また、テレビ番組と連携した大河ドラマにちなんだ企画展の開催、これも近々予定しておりますが、都民が参加できる伝統工芸の製作体験、さらには、落語、歌舞伎などの公演を行うほか、はとバスの観光コースへの組み入れなど、リピーターの確保に努めております。
今後とも、話題性のある魅力的な企画展を実施するなどいたしまして、リピーターの確保に努めてまいりたいと思います。
○中嶋委員 もう一点の要素が、外国人。特に江戸博は大変日本的な情緒に富んでいる。あるいは、江戸期の文化の薫りというんですか、それに極めて具体的な形で触れることができる。これは結構外国人には受けるんじゃないか。そこで、一つは、外国人の来館者へのサービスを充実していく必要があるという点と、あと、都全体の観光政策に、この写真美術館と江戸博をもっと密接にリンクさせる必要があると思うんですが、その辺、今後どうなさるおつもりか、お聞きしたいと思います。
○松岡コミュニティ文化部長 江戸東京博物館に来館される外国人の方に対しまして、館の施設や展示内容を理解できるように、館の誘導サインと施設案内板につきましては日本語と英語の併置、また、常設展示の資料名等につきましては、日本語、英語、中国語、ハングルの四カ国語の表記を行うとともに、外国語版の案内リーフレットを発行しております。さらには、語学ボランティアの方の協力をいただきまして、館の施設案内及び常設展の解説を実施しております。

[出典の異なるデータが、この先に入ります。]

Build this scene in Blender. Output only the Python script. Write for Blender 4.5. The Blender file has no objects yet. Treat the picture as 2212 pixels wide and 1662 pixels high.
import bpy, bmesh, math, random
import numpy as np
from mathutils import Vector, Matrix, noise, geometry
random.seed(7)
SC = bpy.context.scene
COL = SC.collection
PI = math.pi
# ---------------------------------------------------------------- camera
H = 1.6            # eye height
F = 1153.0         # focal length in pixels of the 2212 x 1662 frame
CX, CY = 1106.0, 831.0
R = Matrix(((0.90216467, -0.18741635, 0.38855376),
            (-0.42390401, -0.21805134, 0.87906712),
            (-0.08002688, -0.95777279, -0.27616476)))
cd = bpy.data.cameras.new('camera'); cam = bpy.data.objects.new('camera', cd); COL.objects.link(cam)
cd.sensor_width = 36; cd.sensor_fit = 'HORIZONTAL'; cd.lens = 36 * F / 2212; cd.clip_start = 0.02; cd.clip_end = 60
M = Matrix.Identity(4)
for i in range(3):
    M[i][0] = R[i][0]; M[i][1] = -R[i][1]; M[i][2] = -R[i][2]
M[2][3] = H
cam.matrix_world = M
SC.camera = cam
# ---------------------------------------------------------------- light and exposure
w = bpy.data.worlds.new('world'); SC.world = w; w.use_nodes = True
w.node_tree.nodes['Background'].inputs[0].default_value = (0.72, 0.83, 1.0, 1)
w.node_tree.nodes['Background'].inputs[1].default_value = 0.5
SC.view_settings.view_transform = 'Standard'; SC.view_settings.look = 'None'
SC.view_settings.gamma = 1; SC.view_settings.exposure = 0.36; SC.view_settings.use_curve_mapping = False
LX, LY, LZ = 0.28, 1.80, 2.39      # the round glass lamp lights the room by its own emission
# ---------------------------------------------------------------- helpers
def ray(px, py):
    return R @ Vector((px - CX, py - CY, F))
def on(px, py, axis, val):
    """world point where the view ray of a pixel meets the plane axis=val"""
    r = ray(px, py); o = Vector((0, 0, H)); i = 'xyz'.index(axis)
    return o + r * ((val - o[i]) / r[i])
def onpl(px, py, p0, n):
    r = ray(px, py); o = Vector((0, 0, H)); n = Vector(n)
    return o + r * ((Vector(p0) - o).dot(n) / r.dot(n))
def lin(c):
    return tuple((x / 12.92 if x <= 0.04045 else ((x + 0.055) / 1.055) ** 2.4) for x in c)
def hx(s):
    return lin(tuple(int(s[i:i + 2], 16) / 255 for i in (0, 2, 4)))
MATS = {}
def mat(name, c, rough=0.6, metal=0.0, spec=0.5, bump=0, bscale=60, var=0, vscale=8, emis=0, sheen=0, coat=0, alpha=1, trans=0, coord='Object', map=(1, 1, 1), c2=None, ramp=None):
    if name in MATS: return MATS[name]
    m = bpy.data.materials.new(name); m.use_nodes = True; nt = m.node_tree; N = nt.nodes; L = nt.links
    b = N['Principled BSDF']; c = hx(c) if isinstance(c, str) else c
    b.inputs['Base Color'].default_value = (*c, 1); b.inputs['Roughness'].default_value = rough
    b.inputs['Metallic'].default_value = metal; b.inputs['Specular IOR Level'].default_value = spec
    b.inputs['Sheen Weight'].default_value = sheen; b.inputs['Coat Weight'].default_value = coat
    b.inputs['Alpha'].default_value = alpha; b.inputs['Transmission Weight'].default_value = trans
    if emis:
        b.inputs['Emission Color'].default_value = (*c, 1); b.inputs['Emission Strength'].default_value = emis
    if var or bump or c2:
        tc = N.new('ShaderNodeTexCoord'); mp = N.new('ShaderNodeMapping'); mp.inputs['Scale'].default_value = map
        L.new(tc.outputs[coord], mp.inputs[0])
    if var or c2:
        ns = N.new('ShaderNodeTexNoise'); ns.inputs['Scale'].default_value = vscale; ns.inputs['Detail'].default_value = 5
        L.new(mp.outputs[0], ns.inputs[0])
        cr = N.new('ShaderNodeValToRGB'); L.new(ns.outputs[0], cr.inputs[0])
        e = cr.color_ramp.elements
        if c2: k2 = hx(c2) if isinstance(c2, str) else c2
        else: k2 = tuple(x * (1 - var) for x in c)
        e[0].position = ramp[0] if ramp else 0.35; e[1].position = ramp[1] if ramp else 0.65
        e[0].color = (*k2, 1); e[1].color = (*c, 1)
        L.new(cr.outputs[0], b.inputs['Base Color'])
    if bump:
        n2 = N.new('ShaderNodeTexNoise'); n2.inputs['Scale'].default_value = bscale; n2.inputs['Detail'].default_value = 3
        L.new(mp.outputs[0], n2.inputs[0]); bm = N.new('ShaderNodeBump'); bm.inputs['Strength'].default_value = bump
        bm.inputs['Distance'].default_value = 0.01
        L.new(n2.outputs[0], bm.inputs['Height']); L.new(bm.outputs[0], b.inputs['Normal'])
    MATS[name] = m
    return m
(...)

今、ご指摘ございましたように、江戸東京博物館は、特に江戸時代の文化を総合的に学ぶことのできる、我が国で唯一の博物館でございます。同時に、外国人が日本の豊かな文化を理解するためにも極めて重要な施設でございまして、国内のみならず海外からの観光客を引きつけるだけの魅力を持った文化施設であると考えております。
今後は、外国人観光客に対します観覧料の割引や、より一層斬新で魅力的な企画展の開催、インターネットを活用したPRに努めるなどいたしまして、内外の観光客の誘致に積極的に取り組んでまいりたいと考えております。
○中嶋委員 すべて前向きで、あとは、具体的にそれをどう実現するかがテーマだと思います。
実は、局長には質問する予定はなかったんですが、いろいろ議論を聞いておりまして、一言ぜひとも聞きたくなりました。
確かに、文化行政というのは懐深く見守っていく必要があるとは思います。思いますが、やはり写真美術館でも新館長を迎える、江戸博でもこれからさまざまな経営努力が迫られてくる、どっちにしても、今回の条例改正を機に、両館の自律的な運営が非常に大事になってくる、こういうことになっているわけです。したがって、二つの美術館、博物館の運営、もっといえば財団自体の組織や運営形態、そこまで踏み込んだ検討が今後は必要になってくるんじゃないか、こういうふうに思うんですが、もしも局長、感想なりお考えがありましたら、お聞かせ願いたいと思います。
○今沢生活文化局長 たびたび指摘されておりますことに、江戸博にしましても、あるいは写真美術館にいたしましても、非常に入館者が少ないということがございます。それからまた、経費の割には非常に収入が少ないという指摘もございます。また、もう一つは、収集されておりますもろもろの資料、これは両方ともそうですけれども、それが十分に展示されていないと、もろもろの指摘がございます。
先ほどもお話が出ておりましたけれども、それぞれの博物館でもって、もうけようかということはなかなかできないと思います。しかしながら、あれだけの施設でございますから、できるだけ多くの方に来ていただきまして、その結果として収入を上げていく。もちろん、こういう時代でございますから、かかる金もできるだけ少なくして、そして経営的に効率的なものにしていきたいというふうに考えております。
今回の条例の改正につきましても、そういう趣旨を多分に含んだことでございますので、これからはますますよりよい施設にしてまいりたいと、このように考えております。
○植木委員長 ほかにございますか。
〔「なし」と呼ぶ者あり〕
○植木委員長 ほかに発言がなければ、お諮りいたします。
本案に対する質疑はこれをもって終了いたしたいと思いますが、これにご異議ありませんか。
〔「異議なし」と呼ぶ者あり〕
○植木委員長 異議なしと認め、本案に対する質疑は終了いたしました。
以上で生活文化局関係を終わります。
これをもちまして本日の委員会を閉会いたします。